<<<<
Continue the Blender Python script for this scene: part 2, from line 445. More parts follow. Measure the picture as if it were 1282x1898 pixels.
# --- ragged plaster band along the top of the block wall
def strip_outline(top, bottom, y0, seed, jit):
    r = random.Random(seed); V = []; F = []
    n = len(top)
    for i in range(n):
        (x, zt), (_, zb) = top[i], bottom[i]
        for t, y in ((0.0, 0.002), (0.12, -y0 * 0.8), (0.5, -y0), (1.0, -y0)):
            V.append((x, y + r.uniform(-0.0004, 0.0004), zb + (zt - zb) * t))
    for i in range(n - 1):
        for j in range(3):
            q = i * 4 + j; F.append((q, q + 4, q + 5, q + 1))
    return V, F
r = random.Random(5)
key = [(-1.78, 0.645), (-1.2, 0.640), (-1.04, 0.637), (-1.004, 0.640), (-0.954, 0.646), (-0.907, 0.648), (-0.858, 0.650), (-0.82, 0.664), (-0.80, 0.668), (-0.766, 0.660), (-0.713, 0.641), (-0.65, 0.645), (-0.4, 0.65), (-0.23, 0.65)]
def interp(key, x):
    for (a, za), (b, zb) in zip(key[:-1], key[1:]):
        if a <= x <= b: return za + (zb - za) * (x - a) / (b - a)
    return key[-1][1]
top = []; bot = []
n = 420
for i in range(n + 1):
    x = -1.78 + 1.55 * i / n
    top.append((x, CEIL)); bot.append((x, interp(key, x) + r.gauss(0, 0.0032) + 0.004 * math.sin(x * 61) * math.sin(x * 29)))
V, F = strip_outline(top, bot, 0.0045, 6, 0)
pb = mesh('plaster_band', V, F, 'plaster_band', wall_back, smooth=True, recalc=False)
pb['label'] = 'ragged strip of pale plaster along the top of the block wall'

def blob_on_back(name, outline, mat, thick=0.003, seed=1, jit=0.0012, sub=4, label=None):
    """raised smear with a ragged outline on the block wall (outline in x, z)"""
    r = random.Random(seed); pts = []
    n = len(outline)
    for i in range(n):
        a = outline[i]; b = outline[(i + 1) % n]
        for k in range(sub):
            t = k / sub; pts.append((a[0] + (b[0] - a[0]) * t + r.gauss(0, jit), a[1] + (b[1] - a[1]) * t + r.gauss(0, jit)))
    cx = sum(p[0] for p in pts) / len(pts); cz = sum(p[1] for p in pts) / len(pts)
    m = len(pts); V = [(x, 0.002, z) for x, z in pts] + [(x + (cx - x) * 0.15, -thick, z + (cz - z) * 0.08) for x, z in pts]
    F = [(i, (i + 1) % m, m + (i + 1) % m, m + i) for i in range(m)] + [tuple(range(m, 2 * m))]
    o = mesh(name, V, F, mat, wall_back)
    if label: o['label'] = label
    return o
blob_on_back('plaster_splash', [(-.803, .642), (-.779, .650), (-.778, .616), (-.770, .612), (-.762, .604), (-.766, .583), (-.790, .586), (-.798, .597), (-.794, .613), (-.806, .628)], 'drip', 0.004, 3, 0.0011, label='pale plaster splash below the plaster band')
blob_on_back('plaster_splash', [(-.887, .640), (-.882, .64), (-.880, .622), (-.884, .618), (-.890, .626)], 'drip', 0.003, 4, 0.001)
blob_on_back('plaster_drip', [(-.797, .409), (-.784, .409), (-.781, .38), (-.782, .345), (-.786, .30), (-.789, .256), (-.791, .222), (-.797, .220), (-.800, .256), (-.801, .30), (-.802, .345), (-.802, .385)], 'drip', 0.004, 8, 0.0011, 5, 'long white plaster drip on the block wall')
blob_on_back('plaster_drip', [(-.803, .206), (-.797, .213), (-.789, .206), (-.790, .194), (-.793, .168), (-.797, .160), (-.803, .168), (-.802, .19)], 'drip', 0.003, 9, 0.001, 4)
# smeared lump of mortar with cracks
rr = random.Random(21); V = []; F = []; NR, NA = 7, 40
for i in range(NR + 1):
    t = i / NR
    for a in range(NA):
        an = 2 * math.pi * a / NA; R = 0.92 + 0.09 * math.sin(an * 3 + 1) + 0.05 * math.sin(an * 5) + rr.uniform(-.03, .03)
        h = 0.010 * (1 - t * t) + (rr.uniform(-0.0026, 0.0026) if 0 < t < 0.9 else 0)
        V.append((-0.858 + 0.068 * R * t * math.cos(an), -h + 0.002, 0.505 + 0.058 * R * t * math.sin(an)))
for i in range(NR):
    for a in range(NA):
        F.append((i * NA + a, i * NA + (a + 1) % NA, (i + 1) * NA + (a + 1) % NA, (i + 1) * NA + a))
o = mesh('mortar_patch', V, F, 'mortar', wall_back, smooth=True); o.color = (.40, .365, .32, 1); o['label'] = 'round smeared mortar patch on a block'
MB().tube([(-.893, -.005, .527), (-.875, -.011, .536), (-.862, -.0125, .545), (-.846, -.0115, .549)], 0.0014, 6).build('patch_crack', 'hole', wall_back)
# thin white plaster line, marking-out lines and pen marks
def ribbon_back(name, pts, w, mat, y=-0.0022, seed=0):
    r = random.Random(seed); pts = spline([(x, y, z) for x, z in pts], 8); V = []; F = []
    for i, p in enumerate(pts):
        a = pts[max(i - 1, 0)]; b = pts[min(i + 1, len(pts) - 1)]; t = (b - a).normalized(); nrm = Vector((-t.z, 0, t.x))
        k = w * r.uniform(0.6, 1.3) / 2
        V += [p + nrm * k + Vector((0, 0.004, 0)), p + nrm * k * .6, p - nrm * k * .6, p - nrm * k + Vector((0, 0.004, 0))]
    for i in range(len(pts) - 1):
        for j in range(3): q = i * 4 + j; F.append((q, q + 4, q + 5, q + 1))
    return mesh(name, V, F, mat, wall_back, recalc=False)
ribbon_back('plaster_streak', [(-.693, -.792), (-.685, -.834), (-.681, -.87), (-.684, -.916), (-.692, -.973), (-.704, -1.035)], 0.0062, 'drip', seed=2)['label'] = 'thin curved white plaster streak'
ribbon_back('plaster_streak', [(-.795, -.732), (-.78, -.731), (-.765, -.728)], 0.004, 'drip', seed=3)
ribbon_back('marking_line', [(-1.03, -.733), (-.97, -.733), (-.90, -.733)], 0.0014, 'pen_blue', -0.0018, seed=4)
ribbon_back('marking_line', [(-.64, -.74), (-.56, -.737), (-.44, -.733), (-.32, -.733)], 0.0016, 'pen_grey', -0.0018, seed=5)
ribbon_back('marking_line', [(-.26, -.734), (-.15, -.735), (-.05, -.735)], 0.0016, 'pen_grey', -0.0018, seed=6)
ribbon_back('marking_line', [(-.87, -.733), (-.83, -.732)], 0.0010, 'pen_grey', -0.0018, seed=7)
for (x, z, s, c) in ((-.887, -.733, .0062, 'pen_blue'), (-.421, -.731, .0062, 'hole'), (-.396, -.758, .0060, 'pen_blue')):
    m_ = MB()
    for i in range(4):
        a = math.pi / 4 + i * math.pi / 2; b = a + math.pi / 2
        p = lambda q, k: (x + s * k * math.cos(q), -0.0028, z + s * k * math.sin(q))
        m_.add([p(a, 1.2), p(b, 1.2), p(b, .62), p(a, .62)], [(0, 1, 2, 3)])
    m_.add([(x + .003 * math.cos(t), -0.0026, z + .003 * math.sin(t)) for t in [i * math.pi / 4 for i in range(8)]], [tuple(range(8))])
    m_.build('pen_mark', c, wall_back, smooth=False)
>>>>
- Given exercise
Write out, unaltered, the lines from the opening of the listing through the line that includes "pb['label'] = 'ragged".

- Final result
Continue the Blender Python script for this scene: part 2, from line 445. More parts follow. Measure the picture as if it were 1282x1898 pixels.
# --- ragged plaster band along the top of the block wall
def strip_outline(top, bottom, y0, seed, jit):
    r = random.Random(seed); V = []; F = []
    n = len(top)
    for i in range(n):
        (x, zt), (_, zb) = top[i], bottom[i]
        for t, y in ((0.0, 0.002), (0.12, -y0 * 0.8), (0.5, -y0), (1.0, -y0)):
            V.append((x, y + r.uniform(-0.0004, 0.0004), zb + (zt - zb) * t))
    for i in range(n - 1):
        for j in range(3):
            q = i * 4 + j; F.append((q, q + 4, q + 5, q + 1))
    return V, F
r = random.Random(5)
key = [(-1.78, 0.645), (-1.2, 0.640), (-1.04, 0.637), (-1.004, 0.640), (-0.954, 0.646), (-0.907, 0.648), (-0.858, 0.650), (-0.82, 0.664), (-0.80, 0.668), (-0.766, 0.660), (-0.713, 0.641), (-0.65, 0.645), (-0.4, 0.65), (-0.23, 0.65)]
def interp(key, x):
    for (a, za), (b, zb) in zip(key[:-1], key[1:]):
        if a <= x <= b: return za + (zb - za) * (x - a) / (b - a)
    return key[-1][1]
top = []; bot = []
n = 420
for i in range(n + 1):
    x = -1.78 + 1.55 * i / n
    top.append((x, CEIL)); bot.append((x, interp(key, x) + r.gauss(0, 0.0032) + 0.004 * math.sin(x * 61) * math.sin(x * 29)))
V, F = strip_outline(top, bot, 0.0045, 6, 0)
pb = mesh('plaster_band', V, F, 'plaster_band', wall_back, smooth=True, recalc=False)
pb['label'] = 'ragged strip of pale plaster along the top of the block wall'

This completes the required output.